MATERIAL:

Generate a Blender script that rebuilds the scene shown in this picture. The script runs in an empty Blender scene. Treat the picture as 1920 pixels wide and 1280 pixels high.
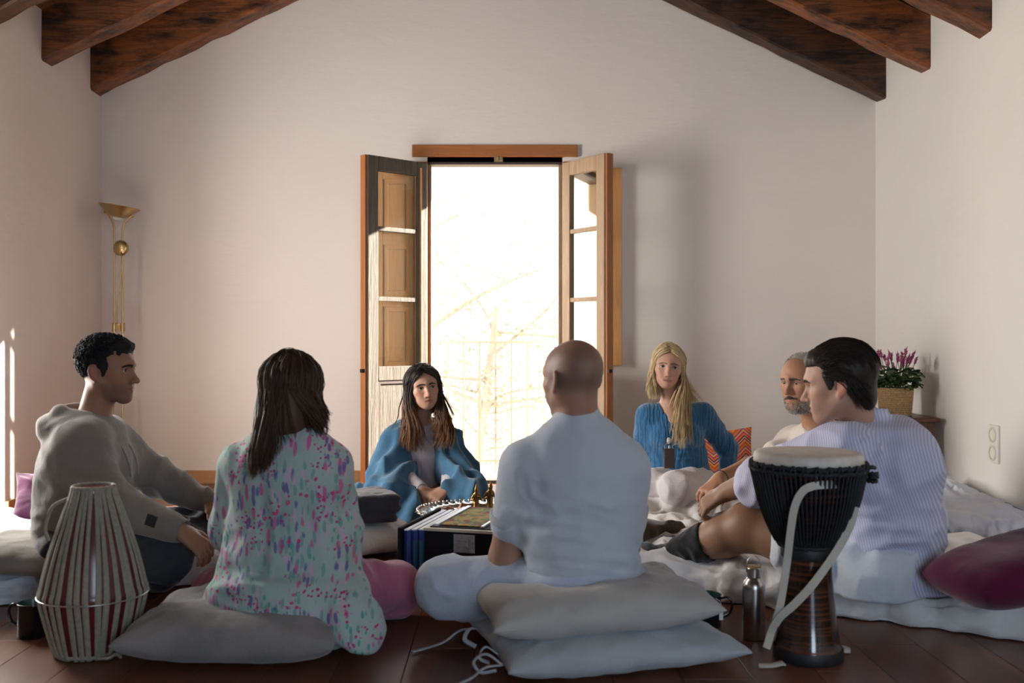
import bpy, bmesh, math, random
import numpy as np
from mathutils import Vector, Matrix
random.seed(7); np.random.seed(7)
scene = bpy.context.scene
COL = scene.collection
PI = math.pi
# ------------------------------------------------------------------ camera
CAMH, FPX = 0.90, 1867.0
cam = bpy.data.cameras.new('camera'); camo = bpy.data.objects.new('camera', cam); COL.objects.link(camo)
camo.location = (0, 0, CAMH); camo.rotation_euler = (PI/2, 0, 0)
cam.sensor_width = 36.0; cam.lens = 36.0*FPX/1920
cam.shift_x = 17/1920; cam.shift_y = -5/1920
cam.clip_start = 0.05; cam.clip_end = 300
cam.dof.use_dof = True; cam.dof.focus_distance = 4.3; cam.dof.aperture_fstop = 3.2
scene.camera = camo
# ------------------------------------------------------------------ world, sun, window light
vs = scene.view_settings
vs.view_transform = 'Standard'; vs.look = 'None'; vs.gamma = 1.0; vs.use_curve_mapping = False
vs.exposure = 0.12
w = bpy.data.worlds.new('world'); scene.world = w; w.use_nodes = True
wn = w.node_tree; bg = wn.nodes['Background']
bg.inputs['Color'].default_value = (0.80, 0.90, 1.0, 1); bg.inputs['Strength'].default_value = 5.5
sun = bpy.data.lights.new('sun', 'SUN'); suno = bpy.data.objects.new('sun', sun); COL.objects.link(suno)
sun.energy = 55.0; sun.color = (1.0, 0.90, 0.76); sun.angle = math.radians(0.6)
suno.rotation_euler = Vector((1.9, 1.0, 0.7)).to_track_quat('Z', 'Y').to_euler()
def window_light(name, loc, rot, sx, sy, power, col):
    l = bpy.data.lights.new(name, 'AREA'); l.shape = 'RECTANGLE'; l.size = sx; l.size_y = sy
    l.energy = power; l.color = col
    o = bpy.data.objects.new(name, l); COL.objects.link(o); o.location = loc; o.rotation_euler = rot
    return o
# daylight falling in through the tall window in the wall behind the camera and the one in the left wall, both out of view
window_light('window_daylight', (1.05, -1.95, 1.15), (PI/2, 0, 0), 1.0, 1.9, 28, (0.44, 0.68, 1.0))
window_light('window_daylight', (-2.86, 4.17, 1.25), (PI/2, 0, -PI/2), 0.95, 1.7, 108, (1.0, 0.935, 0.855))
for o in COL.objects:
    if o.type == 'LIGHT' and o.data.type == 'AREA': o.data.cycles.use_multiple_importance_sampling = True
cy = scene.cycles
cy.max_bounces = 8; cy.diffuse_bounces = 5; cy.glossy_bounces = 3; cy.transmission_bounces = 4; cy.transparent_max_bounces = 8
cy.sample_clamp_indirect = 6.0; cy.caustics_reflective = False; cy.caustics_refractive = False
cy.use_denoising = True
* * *
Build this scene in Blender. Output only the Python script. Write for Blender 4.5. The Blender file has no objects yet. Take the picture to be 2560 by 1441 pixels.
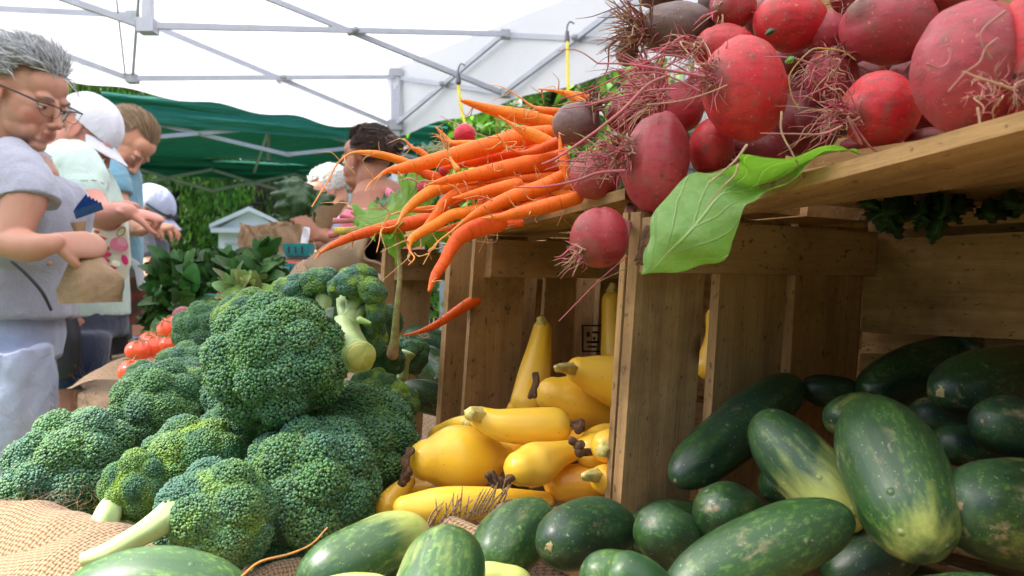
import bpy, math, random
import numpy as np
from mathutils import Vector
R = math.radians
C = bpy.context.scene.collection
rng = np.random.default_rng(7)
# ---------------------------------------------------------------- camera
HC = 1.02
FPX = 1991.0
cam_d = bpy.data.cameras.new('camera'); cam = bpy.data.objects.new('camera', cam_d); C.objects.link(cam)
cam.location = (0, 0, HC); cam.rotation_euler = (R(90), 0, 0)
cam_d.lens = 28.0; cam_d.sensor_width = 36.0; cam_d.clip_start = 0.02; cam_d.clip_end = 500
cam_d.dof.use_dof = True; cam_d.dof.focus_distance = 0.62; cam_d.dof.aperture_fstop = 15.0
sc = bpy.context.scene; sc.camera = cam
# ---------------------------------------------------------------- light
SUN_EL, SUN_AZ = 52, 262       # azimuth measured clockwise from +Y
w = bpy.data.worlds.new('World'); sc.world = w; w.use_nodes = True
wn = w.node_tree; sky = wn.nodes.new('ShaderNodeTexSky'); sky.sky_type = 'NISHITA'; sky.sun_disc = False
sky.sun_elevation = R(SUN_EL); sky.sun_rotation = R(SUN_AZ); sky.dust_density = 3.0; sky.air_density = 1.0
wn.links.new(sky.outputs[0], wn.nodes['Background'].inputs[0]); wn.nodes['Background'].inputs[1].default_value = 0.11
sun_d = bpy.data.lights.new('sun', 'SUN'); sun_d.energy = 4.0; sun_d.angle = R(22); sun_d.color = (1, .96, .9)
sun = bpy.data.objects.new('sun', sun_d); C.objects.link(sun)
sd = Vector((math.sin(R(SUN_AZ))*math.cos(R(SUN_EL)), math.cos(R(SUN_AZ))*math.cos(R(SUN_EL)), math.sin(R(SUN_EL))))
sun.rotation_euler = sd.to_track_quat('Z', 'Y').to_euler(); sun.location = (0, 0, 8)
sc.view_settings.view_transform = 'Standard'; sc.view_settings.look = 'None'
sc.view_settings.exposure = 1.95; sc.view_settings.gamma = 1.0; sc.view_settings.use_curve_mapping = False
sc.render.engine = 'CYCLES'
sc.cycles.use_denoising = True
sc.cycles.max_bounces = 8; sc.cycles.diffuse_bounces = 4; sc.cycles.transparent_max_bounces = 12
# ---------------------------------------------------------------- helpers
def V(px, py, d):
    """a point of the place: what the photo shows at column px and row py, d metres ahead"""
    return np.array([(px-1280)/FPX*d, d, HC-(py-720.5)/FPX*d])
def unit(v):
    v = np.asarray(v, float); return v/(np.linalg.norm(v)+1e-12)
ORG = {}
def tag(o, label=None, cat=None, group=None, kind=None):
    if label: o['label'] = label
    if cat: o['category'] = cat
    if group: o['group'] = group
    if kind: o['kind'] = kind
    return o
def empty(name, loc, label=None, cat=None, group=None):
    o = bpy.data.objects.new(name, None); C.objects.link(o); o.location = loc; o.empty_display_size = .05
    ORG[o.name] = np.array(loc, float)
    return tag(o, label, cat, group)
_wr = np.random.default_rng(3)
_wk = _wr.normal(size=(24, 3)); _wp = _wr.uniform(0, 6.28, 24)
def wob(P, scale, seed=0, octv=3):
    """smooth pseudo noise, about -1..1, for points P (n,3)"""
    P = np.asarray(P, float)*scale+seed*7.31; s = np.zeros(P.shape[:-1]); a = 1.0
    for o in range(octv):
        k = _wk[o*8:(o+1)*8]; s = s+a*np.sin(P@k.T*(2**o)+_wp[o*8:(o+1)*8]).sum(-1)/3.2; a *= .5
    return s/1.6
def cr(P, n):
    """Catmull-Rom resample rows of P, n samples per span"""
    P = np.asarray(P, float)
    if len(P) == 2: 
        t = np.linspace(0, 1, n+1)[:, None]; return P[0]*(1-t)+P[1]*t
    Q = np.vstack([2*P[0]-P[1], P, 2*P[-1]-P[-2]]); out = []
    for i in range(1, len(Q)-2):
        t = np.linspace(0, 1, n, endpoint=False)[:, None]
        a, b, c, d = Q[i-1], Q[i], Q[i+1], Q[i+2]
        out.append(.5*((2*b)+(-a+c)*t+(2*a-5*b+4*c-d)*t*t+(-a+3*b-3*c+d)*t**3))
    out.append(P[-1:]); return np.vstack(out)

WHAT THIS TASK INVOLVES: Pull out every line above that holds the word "objects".

EXERCISE OUTPUT:
cam = bpy.data.cameras.new('camera'); camo = bpy.data.objects.new('camera', cam); COL.objects.link(camo)
sun = bpy.data.lights.new('sun', 'SUN'); suno = bpy.data.objects.new('sun', sun); COL.objects.link(suno)
    o = bpy.data.objects.new(name, l); COL.objects.link(o); o.location = loc; o.rotation_euler = rot
for o in COL.objects:
Build this scene in Blender. Output only the Python script. Write for Blender 4.5. The Blender file has no objects yet. Take the picture to be 2560 by 1441 pixels.
cam_d = bpy.data.cameras.new('camera'); cam = bpy.data.objects.new('camera', cam_d); C.objects.link(cam)
sun = bpy.data.objects.new('sun', sun_d); C.objects.link(sun)
    o = bpy.data.objects.new(name, None); C.objects.link(o); o.location = loc; o.empty_display_size = .05